猿俣、猿毛、小猿屋、猿橋、猿供養寺…「猿」が付く新潟県上越地方の地名

動物の名前が付く地名は全国にあり、多くは地形に関係する。アイヌ語以外で「サル」が付く地名は、「ザレ」、つまり「崖」を意味することが多いという。多くは山が崩れて欠けたような場所を指す。新潟県上越地方には、地名にかかわる伝説も残っている。

今年の干支、申(さる)にちなんで、サルにちなむ地名を集めてみた。

【上越市】

▼猿供養寺(板倉区)

1679年(永宝7年)の越州四郡高帳に「山寺猿供養寺村」とある。「板倉町史(別巻)」などによると、次のような地名にちなむ伝説が残されている。

その昔、猿供養寺には観音堂、法定寺、法浄寺があり、観音堂に2頭の猿が毎日のように参詣し、聖僧の経を拝聴していた。時に猿は木の皮を持参して聖僧から経文を書き写してもらい、謝礼として山芋を捧げていた。

いつの間にか猿が参詣に来なくなったため、不審に思った聖僧が行方を探したところ、山寺の奥で猿が岩石の下敷きになって死んでいた。岩石の根元の芋を掘っていて、突然岩石が崩れ落ちたのだろうか。

聖僧は2頭の猿の遺骸を川の両側に埋葬した。その由来で川は猿又川と呼ばれている。聖僧がこの地に寺を建てて供養したので猿供養寺と呼ばれるようになった。

「猿供養寺」のバス停(上越市板倉区)
猿供養寺S

▼猿俣(浦川原村上岡)

保倉川支流の猿俣川上流にある。頸城郡絵図に村名がある。村名は朔日峠(ついたちとうげ)から見て申(西南西)の方角にあるため(「新潟県の地名」より)。1956年(昭和31年)に上岡と改称した。

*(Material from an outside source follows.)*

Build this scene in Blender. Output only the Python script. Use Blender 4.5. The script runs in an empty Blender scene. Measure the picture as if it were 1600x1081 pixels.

「東頸城郡郷村図」(天和3年)には「猿又」とある(上越市浦川原区)
猿又地図S

▼猿毛城(柿崎区城腰)

米山南麓の標高478.9mの独立峰、城山(じょうやま)にある。1578~79年にわたる御館の乱で上杉景勝の拠点になり、上杉景虎攻略に大きな役割を果たした。

▼猿毛(柿崎区猿毛)

猿毛城の城下村。朝比奈家文書によると、かつてこの地の山中に鹿、熊、猿などが生息していたことに関わっている。

▼小猿屋(上越市小猿屋)

正保国絵図に村名がある。高田藩預所。

▼小猿屋新田(上越市小猿屋新田)

小猿屋村の枝郷。高田藩預所。

【妙高市】

▼猿橋(妙高市猿橋)

正保国絵図に村名がある。長沢川、平丸川が関川に合流する付近に位置する。「頸城の地名と姓氏」(石田耕吾著)などによると、旅をしていた僧侶が、大雨で橋が流されて関川を渡れず困っていた時、たくさんの猿が出てきて手をつなぎ合い、旅人を通してくれたという言い伝えが地名の由来だという。関川にかかる橋に「猿橋」の名が残っている。

関川にかかる「猿橋」(妙高市)
猿橋S

【糸魚川市】

▼猿倉(糸魚川市猿倉)

1597年(天正15年)8月の経田永付帳に「猿倉村」とある。